En la década de los ochenta regresé de manera definitiva a Puerto Ángel y, entre otras cosas, me enteré de que se había establecido ahí un personaje que tenía el propósito de hacer dinero con el trasiego de pescado a diferentes lugares de la zona. Entre otras aventuras, se había propuesto hallar el bajo del cual he referido su conocimiento. El manager aludido se hizo construir una embarcación de motor estacionario con los madereros del área, y le instaló un precario motor de volkswagen con la intención de propulsar aquel extraño espécimen de embarcación tosca y voluntariosa. Botar aquel artefacto pesado y estorboso que llevaba impreso un nombre sucinto en la parte alta de sus amuras, fue otra odisea; se requirieron un trascabo, una plataforma de rabona y tres docenas de porteños robustos y valientes. Me contaron que, en un día soleado, con la asistencia de la Capitanía de Puerto y varias docenas de lugareños curiosos, “Mi Amor” se hizo subrepticiamente a la mar, pudiendo sólo llegar a media bahía para hundirse sin remedio. 

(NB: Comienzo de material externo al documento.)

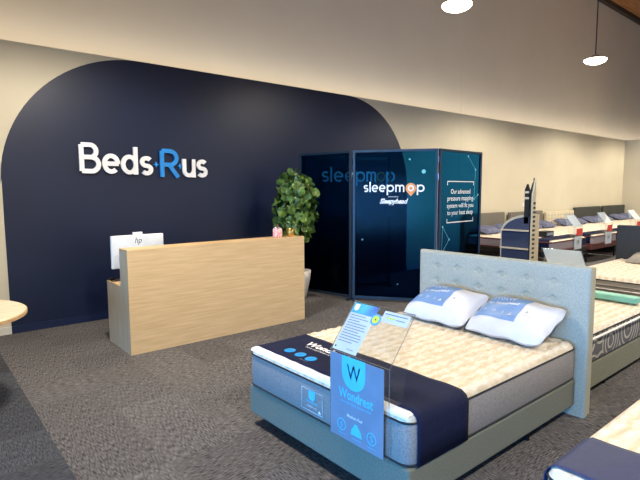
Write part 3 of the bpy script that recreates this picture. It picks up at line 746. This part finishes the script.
# ---- clear sign holder on the front bed
def sign_holder(label, loc, rotz, full=True, group=None, tagged=False):
    """local: front plate faces -x at x=0, y 0..0.46, z 0.26..0.76, slanted plate leans to +x"""
    t = thing('sign_holder', label, 'sign holder', loc, (0, 0, rotz), group)
    W = 0.455; G = MATS['clear_acrylic']; E_ = MATS['acrylic_edge']
    MB().box(0, 0.003, 0, W, -0.30, 0.20).build('front_plate', G, t)
    sl = Vector((0.20, 0, 0.252)); n = Vector((-0.252, 0, 0.20)).normalized()
    MB().quad((0, 0, 0.20), (0, W, 0), sl, n, 0.003).build('slanted_plate', G, t)
    MB().box(0.003, 0.10, 0, W, -0.008, -0.005).build('resting_plate', G, t)
    MB().quad((0.10, 0, -0.008), (0, W, 0), Vector((0.095, 0, 0.455)), (1, 0, 0), 0.003).build('back_plate', G, t)
    mb = MB(); r = 0.0028
    for y in (0, W):
        mb.tube([(0, y, -0.30), (0, y, 0.20), (sl.x, y, 0.20+sl.z)], r, 5)
    mb.tube([(sl.x, 0, .20+sl.z), (sl.x, W, .20+sl.z)], r, 5); mb.tube([(0, 0, .2), (0, W, .2)], r, 5)
    mb.build('polished_edge', E_, t)
    return t, W, sl, n
def dress(t, W, sl, n):
    F = lambda y0, z0, lift=0: (lambda a, b, c: (-0.0045-lift-c, y0-a, z0+b))   # reading from -x, right = -y
    sh = MB().box(-0.004, -0.001, 0.035, W-0.004, -0.295, 0.19).build('insert_sheet', M_sheet, t)
    poly('shield', M_cyan, shield_pts(0.185, 0.10, 0.185, 0.185), F(W-0.01, -0.00), sh)
    letters('lettering', 'W', M_greyprint, F(W-0.145, 0.065, .001), 0.105, 0.085, sh, bold=0.0)
    letters('lettering', 'Wondrest', M_cyan, F(W-0.075, -0.055), 0.27, 0.058, sh, bold=0.02)
    letters('caption', 'NEW MATTRESS COLLECTION', M_cyan, F(W-0.09, -0.080), 0.24, 0.012, sh)
    letters('caption', 'Medium Feel', M_print, F(W-0.145, -0.155), 0.12, 0.018, sh, bold=0.01)
    for y in (0.10, 0.335): ring('icon', M_cyan, y-0.0, 0, 0.030, 0.035, F(W, -0.215), sh)
    letters('icon', '§', M_cyan, F(W-0.092, -0.235, .001), 0.016, 0.04, sh)
    letters('icon', 'S', M_cyan, F(W-0.325, -0.232, .001), 0.022, 0.036, sh)
    poly('icon', M_cyan, [(0.175, -0.03), (0.262, -0.03), (0.255, 0.0), (0.235, 0.022), (0.225, 0.035), (0.205, 0.035), (0.197, 0.018), (0.182, 0.0)], F(W, -0.215), sh)
    for y in (0.07, 0.185, 0.30): letters('caption', 'support', M_cyan, F(W-y, -0.272), 0.07, 0.010, sh)
    # slanted part: coordinates a to the right (-y), b up the slope
    s1 = sl.normalized(); Ls = sl.length
    def SL(lift): return lambda a, b, c: (s1.x*b+n.x*(lift+c), W-a, 0.20+s1.z*b+n.z*(lift+c))
    ps = poly('leaflet', M_paper, [(0.012, 0.008), (0.205, 0.008), (0.205, Ls-0.01), (0.012, Ls-0.01)], SL(0.004), t)
    poly('header_print', M_teal, [(0.012, Ls-0.075), (0.205, Ls-0.075), (0.205, Ls-0.01), (0.012, Ls-0.01)], SL(0.0055), ps)
    poly('shield', M_print, shield_pts(0.045, Ls-0.040, 0.034, 0.042), SL(0.007), ps)
    for k in range(11):
        L_ = [0.11, 0.155, 0.16, 0.15, 0.12, 0.16, 0.15, 0.155, 0.09, 0.15, 0.12][k]
        poly('text_line', M_greyprint, [(0.026, 0.065+k*0.0165), (0.026+L_, 0.065+k*0.0165), (0.026+L_, 0.069+k*0.0165), (0.026, 0.069+k*0.0165)], SL(0.0055), ps)
    poly('text_line', M_darkprint, [(0.026, 0.022), (0.036, 0.022), (0.036, 0.032), (0.026, 0.032)], SL(0.0055), ps)
    letters('caption', 'feel guide', M_darkprint, SL(0.0056).__class__ and (lambda a, b, c: SL(0.0057)(a+0.12, b+0.022, c)), 0.05, 0.012, ps)
    poly('price_card', M_paper, [(0.255, Ls-0.085), (0.44, Ls-0.085), (0.44, Ls-0.018), (0.255, Ls-0.018)], SL(0.004), t)
    poly('text_line', M_greyprint, [(0.265, Ls-0.037), (0.425, Ls-0.037), (0.425, Ls-0.032), (0.265, Ls-0.032)], SL(0.0055), t)
    poly('text_line', M_green, [(0.285, Ls-0.060), (0.345, Ls-0.060), (0.345, Ls-0.052), (0.285, Ls-0.052)], SL(0.0055), t)
    poly('text_line', M_greyprint, [(0.355, Ls-0.060), (0.415, Ls-0.060), (0.415, Ls-0.056), (0.355, Ls-0.056)], SL(0.0055), t)
    st = poly('round_sticker', mat('sticker_blue', (60, 150, 190), 0.5), disc_pts(0.222, Ls-0.085, 0.036), SL(0.0065), t)
    poly('sticker_centre', M_green, disc_pts(0.222, Ls-0.085, 0.024), SL(0.008), st)
    poly('sticker_mark', M_darkprint, disc_pts(0.222, Ls-0.085, 0.006, 8), SL(0.0092), st)
t, W_, sl_, n_ = sign_holder('clear acrylic sign holder with blue sheet hanging over the foot of the front bed', (1.838, 1.652, 0.590), 0)
dress(t, W_, sl_, n_)

# ---- bed behind, back to back with the front bed (its foot at x=5.9)
b2 = bed_base('grey upholstered bed base standing headboard to headboard behind the front bed', (5.93, 3.11, 0), 1.99, LY, 0.06, 0.285, rotz=pi)
MB().box(2.03, 2.09, 0.09, 1.635, 0, 1.125).build('headboard', M_hbside, b2, bevel=0.006)
m2 = mattress('mattress', 'cream mattress with grey leaf-patterned border on the bed behind the tufted headboard', (5.93, 3.11, 0.285), 1.99, LY, 0.235, M_cream, M_leafborder, rotz=pi, kind='diamond', n=(110, 90), flat_to=0.36)
MB().tube([(1.9, 1.553, 0.236), (1.0, 1.555, 0.236), (0.1, 1.553, 0.236)], 0.009, 6).build('white_piping', M_whiteknit, m2)
fb2 = band_over(m2, 0.08, 0.36, 1.93, LY, 0.235, M_band)
letters('lettering', 'Wondrest', M_print, lambda a, b, c: (0.20+b, 0.85-a, 0.235+0.042+0.0115), 0.4, 0.07, fb2, bold=0.03)
for v in bpy.data.objects['lettering'].data.vertices[:0]: pass
t, W_, sl_, n_ = sign_holder('clear sign holder with pale blue sheet seen from behind above the tufted headboard', (5.955, 2.80, 0.562), pi)
MB().box(-0.004, -0.001, 0.01, W_-0.01, -0.295, 0.19).build('insert_sheet', M_sheet, t)
MB().quad((0.0, 0.01, 0.205), (0, W_-0.02, 0), sl_*0.97, n_, 0.002).build('leaflet', M_paper, t)
o = MB().quad((5.38, 1.66, 0.585), (0.02, 0.47, 0.0), (0.13, -0.005, 0.0), (0, 0, 1), 0.06).build('foam_sample', M_tealbox, bevel=0.012)
tag(at(o, (5.44, 1.88, 0.585)), 'sea green foam sample block lying near the foot of the bed behind the headboard', 'foam block')

# ---- thick grey layered mattress beyond it
b3 = bed_base('dark upholstered bed base with slate headboard at the right picture edge', (6.50, 1.33, 0), 1.92, 1.54, 0.06, 0.30, m=M_taupe)
MB().box(1.93, 2.02, -0.05, 1.60, 0, 1.15).build('headboard', M_blackhb, b3, bevel=0.01)
m3 = mattress('mattress', 'thick cream mattress with layered taupe border at the right picture edge', (6.50, 1.33, 0.30), 1.92, 1.54, 0.295, M_cream, M_taupe, kind='wave', n=(90, 70))
for z, m_ in ((0.10, M_piping), (0.19, M_whiteknit), (0.235, M_greyborder)):
    pts = rrect(-0.004, 1.924, -0.004, 1.544, 0.07); MB().tube([(a, b, z) for a, b in pts], 0.010, 6, closed=True).build('piping', m_, m3, smooth=True)
pillow('grey pillow at the head of the thick layered mattress', (8.14, 2.25, 0.705), (radians(12), 0, radians(-90)), 0.40, 0.25, 0.07, m=M_greypillow)

# ---- bed in the lower right corner
b4 = bed_base('dark bed base under the mattress in the lower right corner', (1.93, -0.64, 0), 1.92, 1.54, 0.06, 0.285)
m4 = mattress('mattress', 'white mattress with wide blue foot band in the lower right picture corner', (1.93, -0.64, 0.285), 1.92, 1.54, 0.245, M_cream, M_greyborder, kind='diamond', n=(110, 100), flat_to=0.40)
band_over(m4, 0.038, 0.40, 1.92, 1.54, 0.245, M_bandblue)

# ------------------------------------------------------------------ display tower in the aisle
t = thing('display_tower', 'navy arched display board with a tall pointed rack beyond the headboard', 'display', (7.0, 3.6, 0))
pts = [(0.0, 0), (0.43, 0), (0.43, 1.03)] + [(0.43*cos(radians(a))*1.0, 1.03+0.27*sin(radians(a))) for a in range(5, 91, 5)]
mb = MB(); mb.prism([(a+(0.035 if a > 0.01 else 0), b+(0.03 if b > 1.0 else 0)) for a, b in pts], lambda a, b, c: (c, a, b), 0.03, 0.30); mb.build('back_board', M_standrim, t)
mb = MB(); mb.prism(pts, lambda a, b, c: (c, a, b), 0, 0.03); mb.build('arched_board', M_stand, t)
for z in (0.28, 0.55, 0.815, 1.085): MB().box(-0.05, 0.0, 0.0, 0.43, z, z+0.02).build('shelf', M_standrim, t)
mb = MB(); mb.prism([(0.0, 0), (0.0, 1.62), (0.07, 1.85), (0.085, 1.60), (0.085, 0)], lambda a, b, c: (a, c, b), -0.045, -0.02); mb.build('pointed_side', M_standrim, t)
for k in range(22): MB().box(0.012, 0.073, -0.052, -0.044, 0.10+k*0.066, 0.10+k*0.066+0.030).build('slot', M_black, t)
mb = MB(); mb.prism([(0.0, 0), (0.0, 1.70), (0.05, 1.80), (0.06, 1.72), (0.08, 1.87), (0.09, 0)], lambda a, b, c: (a, c, b), -0.018, 0.0); mb.build('black_board', M_black, t)
mb = MB(); mb.prism([(0.0, 1.2), (0.0, 1.66), (0.04, 1.78), (0.07, 1.70), (0.07, 1.2)], lambda a, b, c: (c, a+0.015, b), 0.0, 0.05); mb.build('black_rack', M_black, t)
for z in (1.56, 1.645): MB().box(-0.015, 0.0, 0.015, 0.085, z, z+0.03).build('rack_tag', M_standrim, t)

# ------------------------------------------------------------------ row of beds against the back wall
XB = [(10.08, 11.84, M_greyhb, 1.13, 'taupe', 'nearest back-wall bed, beside the glass booth'),
      (12.10, 13.87, M_greyhb, 1.11, 'grey', 'back-wall bed behind the display tower'),
      (14.10, 15.88, M_creamhb, 1.06, 'cream studded', 'back-wall bed with the cream studded headboard'),
      (15.95, 17.92, M_darkhb, 1.14, 'charcoal', 'left of the two charcoal back-wall beds'),
      (18.12, 20.05, M_darkhb, 1.14, 'charcoal', 'charcoal back-wall bed next to the right wall')]
for i, (x0, x1, hm, hh, cn, ds) in enumerate(XB):
    W = x1-x0
    # local x foot->head = world +y ; local y = world -x
    b = bed_base('low dark bed base, %s' % ds, (x1, 4.72, 0), 2.0, W, 0.30, 0.42, rotz=pi/2, m=M_maroon if i != 0 else M_blackm, group='bed bases along the back wall',
                 legs=((0.12, .03), (0.12, -1), (1.85, .03), (1.85, -1)))
    MB().box(2.02, 2.10, 0, W, 0.0, hh).build('headboard', hm, b, bevel=0.02)
    if i == 2:
        for r_ in range(4):
            for c_ in range(9):
                mb = MB(); mb.lathe([(0.02, 0), (0.014, 0.010)], 8)
                mb.v = [(2.02-z, 0.12+c_*(W-0.24)/8+x, 0.66+r_*0.10+y) for x, y, z in mb.v]; mb.build('stud', M_greyprint, b)
    m = mattress('mattress', 'cream mattress with maroon edge, %s' % ds, (x1-0.03, 4.72, 0.42), 1.98, W-0.06, 0.20, M_cream, M_greyweave, rotz=pi/2, kind='none', n=(20, 20), pip=False, group='mattresses along the back wall')
    mb = MB(); pts = rrect(-0.006, 1.986, -0.006, W-0.054, 0.07)
    for z in (0.012, 0.19): mb.tube([(a, b_, z) for a, b_ in pts], 0.016, 5, closed=True)
    mb.build('piping', M_maroon, m)
    band_over(m, 0.04, 0.36, 1.98, W-0.06, 0.20, M_band)
    MB().box(-0.012, -0.005, 0.03, 0.30, 0.0, 0.19).build('foot_corner_cloth', M_band, m)
    for k in range(2):
        pillow(('left navy grey pillow, %s' if k == 0 else 'right navy grey pillow, %s') % ds,
               (x0+W*(0.27+0.46*k), 6.45, 0.76), (radians(18), 0, 0), W*0.21, 0.22, 0.075, m=M_lavender, nu=14, group='pillows along the back wall')
    if i < 3:
        xc = [11.31, 13.0, 14.98][i]
        s, W_, sl_, n_ = sign_holder('sign holder with red tag, %s' % ds, (xc+0.24, 4.70, 0.69), pi/2, group='sign holders along the back wall')
        MB().quad((0.01, 0.02, 0.2), (0, W_-0.04, 0), sl_*0.97, n_, 0.004).build('leaflet', M_paper, s)
        MB().box(-0.006, -0.001, 0.05, W_-0.06, -0.30, -0.02).build('price_card', M_paper, s)
        MB().box(-0.008, -0.003, 0.03, W_-0.14, 0.0, 0.15).build('red_tag', M_redtag, s)
        letters('lettering', '199', M_darkprint, lambda a, b_, c: (-0.008, 0.30-a, -0.20+b_), 0.12, 0.10, s)
# items on the first back bed
t = thing('box_unit', 'small black box lying on the foot of the first back bed', 'box', (10.75, 5.15, 0.675))
MB().box(-0.18, 0.18, -0.10, 0.10, 0, 0.12).build('box_body', M_black, t, bevel=0.006)
MB().box(-0.14, 0.14, -0.103, -0.10, 0.03, 0.09).build('box_label', M_greyprint, t)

El voluntarioso armador de un sólo barco y su único valeroso tripulante fueron rescatados por un lanchero que hacía la ruta de la Playa del panteón hacia el muelle, a cambio de un cartón de apetitosas cervezas que fueron consumidas sin apuro por nuestros personajes en el casino naval que, por esos tiempos, estaba en auge y era el abrevadero más concurrido.

El bajo como objetivo y como propósito han estado ahí. Se ha sabido que es la cúspide o corona de un volcán que hizo erupción en el siglo XIX, la memoria de viejas generaciones lo documenta así; por eso la piedra poma, por eso la arena oscura argumentan los mayores de Puerto Ángel, que eran cabezas de familia cuando todo el territorio costero circunvecino a la bahía del mismo nombre era ocupado por ellos desde Zipolite hasta la Mina, combinando sus labores de pesca con la siembra de cocoteros, maíz y leguminosas de temporal. 

A mí me tocó, por suerte y por casualidad, verificar la existencia de ese volcán avenido en bajo, para bien o para mal lo vi dibujarse en el papel-registro de una ecosonda testigo y cómplice. Nuestro deseo es que permanezca así para lo posteridad, como una memoria que, no obstante dar luz, se mantenga apagada.